Record excerpts>

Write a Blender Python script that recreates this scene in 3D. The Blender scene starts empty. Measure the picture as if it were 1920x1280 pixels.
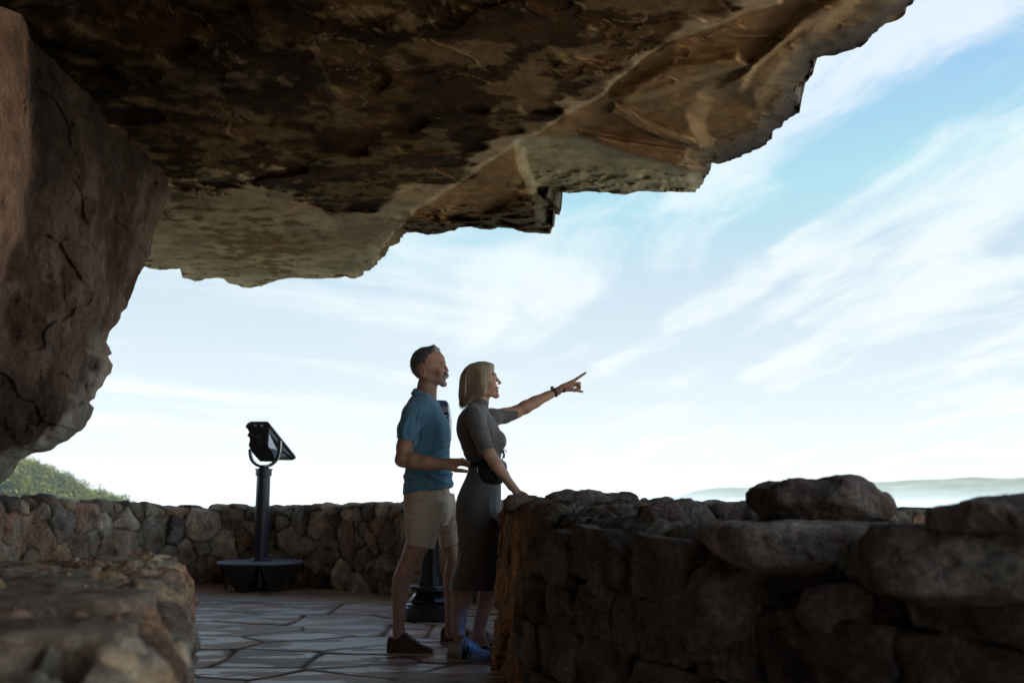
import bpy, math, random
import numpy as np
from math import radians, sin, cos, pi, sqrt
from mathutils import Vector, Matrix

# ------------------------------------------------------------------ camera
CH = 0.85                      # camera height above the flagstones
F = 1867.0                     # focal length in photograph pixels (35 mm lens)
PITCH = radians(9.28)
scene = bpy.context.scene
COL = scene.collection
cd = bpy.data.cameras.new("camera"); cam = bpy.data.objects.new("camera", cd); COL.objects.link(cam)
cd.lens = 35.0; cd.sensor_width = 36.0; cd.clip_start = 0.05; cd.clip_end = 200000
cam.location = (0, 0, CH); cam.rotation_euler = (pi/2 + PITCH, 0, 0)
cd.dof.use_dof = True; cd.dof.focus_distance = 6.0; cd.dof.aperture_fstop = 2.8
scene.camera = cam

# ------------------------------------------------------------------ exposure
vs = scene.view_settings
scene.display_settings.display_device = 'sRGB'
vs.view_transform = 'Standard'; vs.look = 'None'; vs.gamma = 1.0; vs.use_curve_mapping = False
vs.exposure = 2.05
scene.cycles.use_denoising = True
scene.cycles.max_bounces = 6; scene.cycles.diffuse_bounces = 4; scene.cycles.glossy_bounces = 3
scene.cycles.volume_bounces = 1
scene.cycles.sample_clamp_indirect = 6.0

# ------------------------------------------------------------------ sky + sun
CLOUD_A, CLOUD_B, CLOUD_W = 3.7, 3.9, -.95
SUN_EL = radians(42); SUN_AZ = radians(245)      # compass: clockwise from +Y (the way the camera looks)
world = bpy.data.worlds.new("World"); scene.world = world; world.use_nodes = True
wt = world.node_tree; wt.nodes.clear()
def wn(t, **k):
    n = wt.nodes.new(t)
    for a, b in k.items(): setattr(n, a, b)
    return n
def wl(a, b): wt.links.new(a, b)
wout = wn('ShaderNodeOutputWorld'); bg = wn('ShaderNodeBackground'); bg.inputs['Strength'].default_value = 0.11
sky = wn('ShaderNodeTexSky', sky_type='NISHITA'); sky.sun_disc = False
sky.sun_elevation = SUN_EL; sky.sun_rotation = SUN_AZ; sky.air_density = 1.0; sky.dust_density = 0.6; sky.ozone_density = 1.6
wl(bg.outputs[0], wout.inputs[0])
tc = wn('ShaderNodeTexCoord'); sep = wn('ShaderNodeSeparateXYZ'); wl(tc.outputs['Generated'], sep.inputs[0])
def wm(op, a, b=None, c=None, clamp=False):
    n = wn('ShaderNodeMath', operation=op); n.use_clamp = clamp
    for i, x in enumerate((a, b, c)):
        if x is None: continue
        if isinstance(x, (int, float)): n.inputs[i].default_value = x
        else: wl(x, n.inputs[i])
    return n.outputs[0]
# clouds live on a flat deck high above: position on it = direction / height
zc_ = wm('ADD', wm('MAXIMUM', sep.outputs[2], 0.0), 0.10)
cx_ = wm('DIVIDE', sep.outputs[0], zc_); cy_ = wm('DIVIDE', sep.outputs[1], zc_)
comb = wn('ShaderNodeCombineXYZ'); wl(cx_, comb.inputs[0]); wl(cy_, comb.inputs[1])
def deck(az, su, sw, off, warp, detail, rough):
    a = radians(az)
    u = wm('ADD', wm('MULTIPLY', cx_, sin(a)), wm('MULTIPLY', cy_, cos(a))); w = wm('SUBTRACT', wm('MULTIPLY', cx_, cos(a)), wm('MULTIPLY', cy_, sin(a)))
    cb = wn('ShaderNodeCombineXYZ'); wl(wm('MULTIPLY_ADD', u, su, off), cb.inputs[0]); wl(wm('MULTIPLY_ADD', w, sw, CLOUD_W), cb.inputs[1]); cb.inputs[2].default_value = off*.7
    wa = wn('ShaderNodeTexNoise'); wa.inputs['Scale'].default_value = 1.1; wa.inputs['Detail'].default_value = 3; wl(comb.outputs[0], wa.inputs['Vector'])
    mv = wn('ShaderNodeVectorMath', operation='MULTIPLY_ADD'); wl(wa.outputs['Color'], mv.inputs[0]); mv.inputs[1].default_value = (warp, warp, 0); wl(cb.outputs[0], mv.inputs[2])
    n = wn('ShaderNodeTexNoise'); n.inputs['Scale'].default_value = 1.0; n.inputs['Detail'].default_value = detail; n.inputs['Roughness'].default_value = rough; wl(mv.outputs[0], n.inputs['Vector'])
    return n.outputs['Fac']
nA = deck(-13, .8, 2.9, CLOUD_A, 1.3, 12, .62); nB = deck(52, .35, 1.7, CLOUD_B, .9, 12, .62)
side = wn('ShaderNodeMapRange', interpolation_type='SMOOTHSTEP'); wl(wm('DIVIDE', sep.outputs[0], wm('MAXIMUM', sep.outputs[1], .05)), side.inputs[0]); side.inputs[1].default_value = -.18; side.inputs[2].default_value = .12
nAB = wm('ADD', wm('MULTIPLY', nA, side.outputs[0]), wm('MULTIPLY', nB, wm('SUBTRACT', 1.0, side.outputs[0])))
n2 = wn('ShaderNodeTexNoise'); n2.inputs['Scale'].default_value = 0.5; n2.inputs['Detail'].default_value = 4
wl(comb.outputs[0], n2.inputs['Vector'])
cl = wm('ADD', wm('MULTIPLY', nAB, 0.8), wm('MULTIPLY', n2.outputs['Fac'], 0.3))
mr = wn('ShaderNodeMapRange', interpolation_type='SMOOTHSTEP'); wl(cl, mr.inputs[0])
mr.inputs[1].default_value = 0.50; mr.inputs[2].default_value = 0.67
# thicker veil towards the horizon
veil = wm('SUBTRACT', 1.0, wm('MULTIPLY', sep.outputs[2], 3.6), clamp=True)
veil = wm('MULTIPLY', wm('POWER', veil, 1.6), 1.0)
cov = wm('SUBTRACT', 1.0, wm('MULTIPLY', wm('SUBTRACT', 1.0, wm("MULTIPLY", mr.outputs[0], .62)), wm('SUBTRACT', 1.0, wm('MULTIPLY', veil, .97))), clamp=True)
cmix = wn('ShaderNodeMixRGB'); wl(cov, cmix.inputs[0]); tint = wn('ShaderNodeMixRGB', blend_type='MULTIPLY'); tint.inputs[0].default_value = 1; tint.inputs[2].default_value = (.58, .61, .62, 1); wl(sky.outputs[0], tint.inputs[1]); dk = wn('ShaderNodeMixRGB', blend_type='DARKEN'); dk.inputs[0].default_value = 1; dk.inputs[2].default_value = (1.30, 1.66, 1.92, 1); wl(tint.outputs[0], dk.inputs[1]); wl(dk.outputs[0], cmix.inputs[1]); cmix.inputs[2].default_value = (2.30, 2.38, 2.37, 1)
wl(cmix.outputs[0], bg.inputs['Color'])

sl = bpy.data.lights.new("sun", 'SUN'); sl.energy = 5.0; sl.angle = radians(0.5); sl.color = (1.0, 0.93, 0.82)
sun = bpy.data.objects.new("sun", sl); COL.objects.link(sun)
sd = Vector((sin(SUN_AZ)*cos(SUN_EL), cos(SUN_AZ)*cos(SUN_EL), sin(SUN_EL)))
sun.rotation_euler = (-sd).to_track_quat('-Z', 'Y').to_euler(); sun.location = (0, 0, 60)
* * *
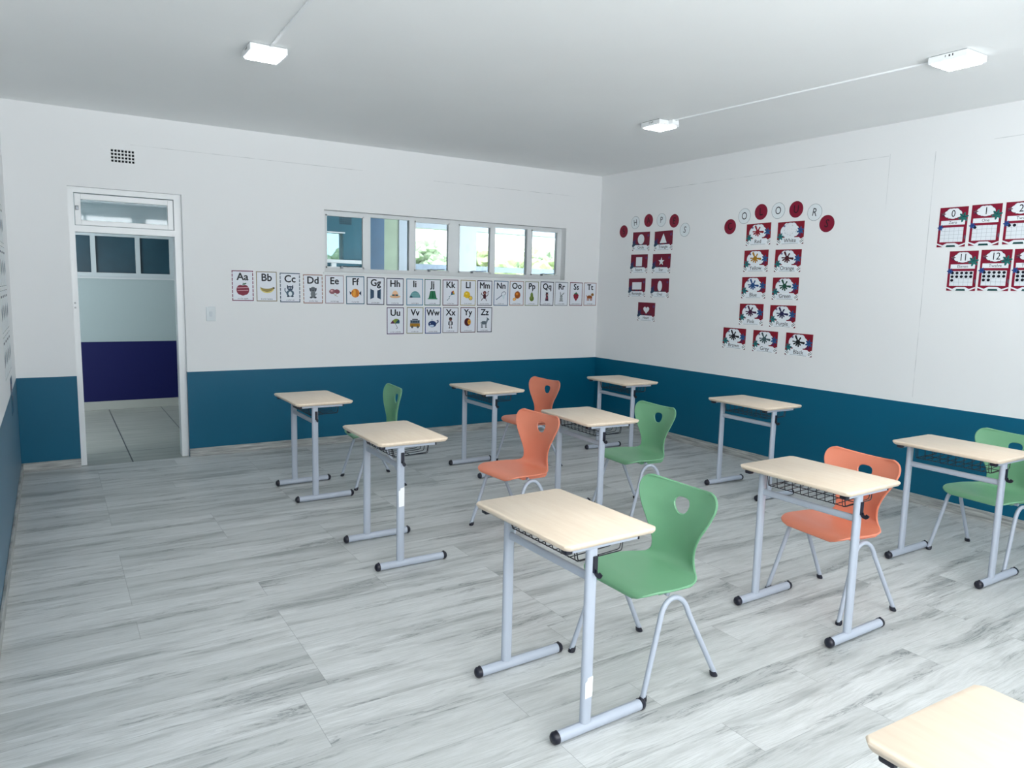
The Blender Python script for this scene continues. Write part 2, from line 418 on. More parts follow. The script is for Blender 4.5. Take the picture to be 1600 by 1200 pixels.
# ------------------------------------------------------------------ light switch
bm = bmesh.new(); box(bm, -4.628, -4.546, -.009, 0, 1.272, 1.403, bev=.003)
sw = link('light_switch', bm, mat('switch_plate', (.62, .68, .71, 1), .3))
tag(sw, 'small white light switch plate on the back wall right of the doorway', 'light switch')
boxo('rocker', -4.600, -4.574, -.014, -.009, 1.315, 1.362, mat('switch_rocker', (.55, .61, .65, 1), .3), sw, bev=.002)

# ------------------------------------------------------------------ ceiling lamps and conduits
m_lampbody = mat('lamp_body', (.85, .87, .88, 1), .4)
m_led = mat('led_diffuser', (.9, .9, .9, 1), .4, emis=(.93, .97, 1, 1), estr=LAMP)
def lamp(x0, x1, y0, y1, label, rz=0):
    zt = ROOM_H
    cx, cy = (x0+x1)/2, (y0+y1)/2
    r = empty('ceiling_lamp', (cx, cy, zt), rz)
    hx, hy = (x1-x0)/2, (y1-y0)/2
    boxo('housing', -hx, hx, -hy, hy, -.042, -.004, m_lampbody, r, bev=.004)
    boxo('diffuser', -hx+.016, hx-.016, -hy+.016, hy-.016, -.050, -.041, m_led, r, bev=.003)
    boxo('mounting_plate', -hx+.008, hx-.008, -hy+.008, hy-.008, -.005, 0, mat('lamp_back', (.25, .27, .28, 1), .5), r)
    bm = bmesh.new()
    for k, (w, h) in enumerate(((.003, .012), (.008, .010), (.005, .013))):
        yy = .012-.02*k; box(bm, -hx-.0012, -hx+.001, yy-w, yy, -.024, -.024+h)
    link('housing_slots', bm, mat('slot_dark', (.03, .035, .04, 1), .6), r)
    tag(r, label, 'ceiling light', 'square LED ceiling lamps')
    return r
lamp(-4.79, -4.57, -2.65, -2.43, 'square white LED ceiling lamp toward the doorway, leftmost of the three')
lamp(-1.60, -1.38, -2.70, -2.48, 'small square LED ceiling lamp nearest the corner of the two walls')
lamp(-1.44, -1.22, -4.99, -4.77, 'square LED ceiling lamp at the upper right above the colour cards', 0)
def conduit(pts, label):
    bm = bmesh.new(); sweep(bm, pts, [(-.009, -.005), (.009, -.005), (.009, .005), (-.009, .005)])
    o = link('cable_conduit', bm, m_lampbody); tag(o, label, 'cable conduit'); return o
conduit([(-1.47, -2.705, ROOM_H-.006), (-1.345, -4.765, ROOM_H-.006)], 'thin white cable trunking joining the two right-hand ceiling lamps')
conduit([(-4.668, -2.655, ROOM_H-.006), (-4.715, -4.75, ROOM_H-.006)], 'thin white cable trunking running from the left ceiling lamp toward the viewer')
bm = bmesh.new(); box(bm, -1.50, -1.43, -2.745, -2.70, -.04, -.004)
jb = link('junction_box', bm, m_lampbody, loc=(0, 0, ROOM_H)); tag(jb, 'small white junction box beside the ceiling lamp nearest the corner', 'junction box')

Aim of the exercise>
Print exactly what appears from the line holding "Write a Blender" down to the line holding "from mathutils import Vector, Matrix", both ends kept, leaving out the pictures.

Result below>
Write a Blender Python script that recreates this scene in 3D. The Blender scene starts empty. Measure the picture as if it were 1920x1280 pixels.
import bpy, math, random
import numpy as np
from math import radians, sin, cos, pi, sqrt
from mathutils import Vector, Matrix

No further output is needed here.